CLICK TO ENLARGE |
Is this a surprise to anyone with half-a-brain and a sense of history? People were starving to death in the capital cities of London and Paris in the early 1800s. Does anyone remember Dickens' work? He wasn't just making stuff up.
From James Pethokoukis at American Enterprise Institute (and the source of the above graphic):
The above chart is from Gapminder and shows China’s per capita income growth since 1800 vs. that of the US and the UK. What happened to China toward the end of the 20th century? Well, it started doing what America and Britain began doing some 200 years earlier. China started embracing what Bono calls entrepreneurial capitalism. Or as economist Deirdre McCloskey puts it:
The Big Economic Story of our times has not been the Great Recession of 2007–2009, unpleasant though it was. … The Big Economic Story of our own times is that the Chinese in 1978 and then the Indians in 1991 adopted liberal ideas in the economy, and came to attribute a dignity and a liberty to the bourgeoisie formerly denied. And then China and India exploded in economic growth. … And contrary to the usual declarations of the economists since Adam Smith or Karl Marx, the Biggest Economic Story was not caused by trade or investment or exploitation. It was caused by ideas. The idea of bourgeois dignity and liberty led to a rise of real income per head in 2010 prices from about $3 a day in 1800 worldwide to over $100 in places that have accepted the Bourgeois Deal and its creative destruction.
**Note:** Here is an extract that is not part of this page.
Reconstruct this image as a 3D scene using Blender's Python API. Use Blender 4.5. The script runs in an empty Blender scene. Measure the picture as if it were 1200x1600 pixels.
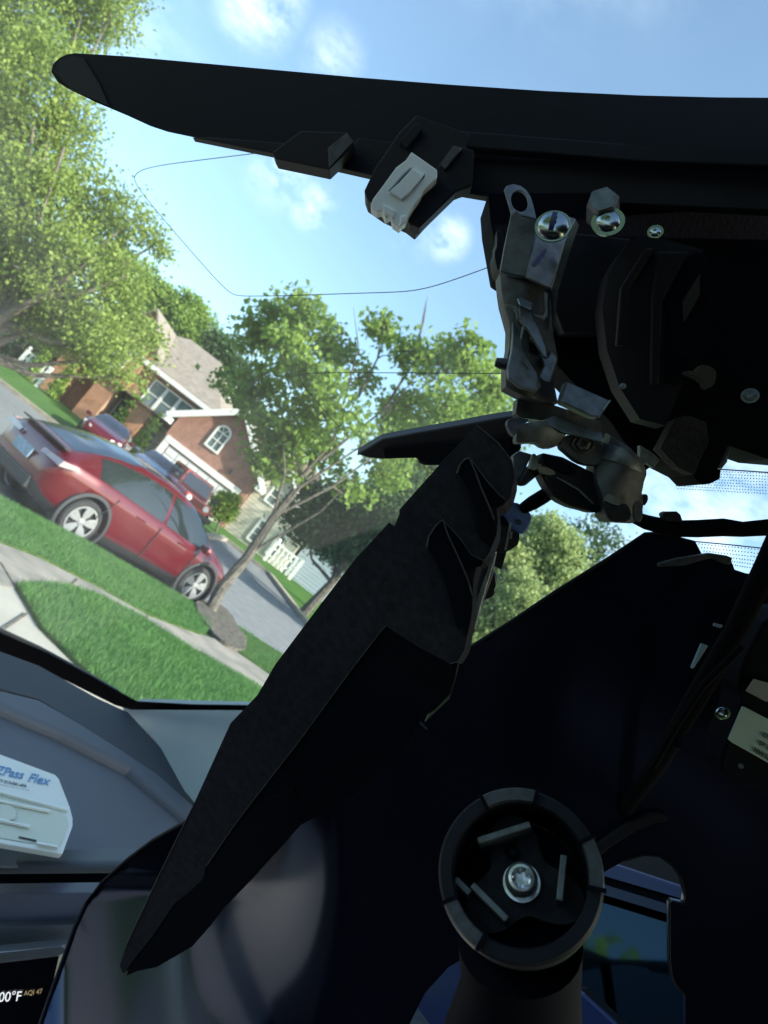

Modern Western people have a very hard time wrapping their minds around what real poverty is. Here's a clue, obesity is not a problem for those living below the poverty line for most societies throughout history.
But it's become politically popular, once again, to indulge in class warfare. This means attacks against capitalism and the raising up of the ridiculously failed and murderous Marxist belief systems. Ain't life grand?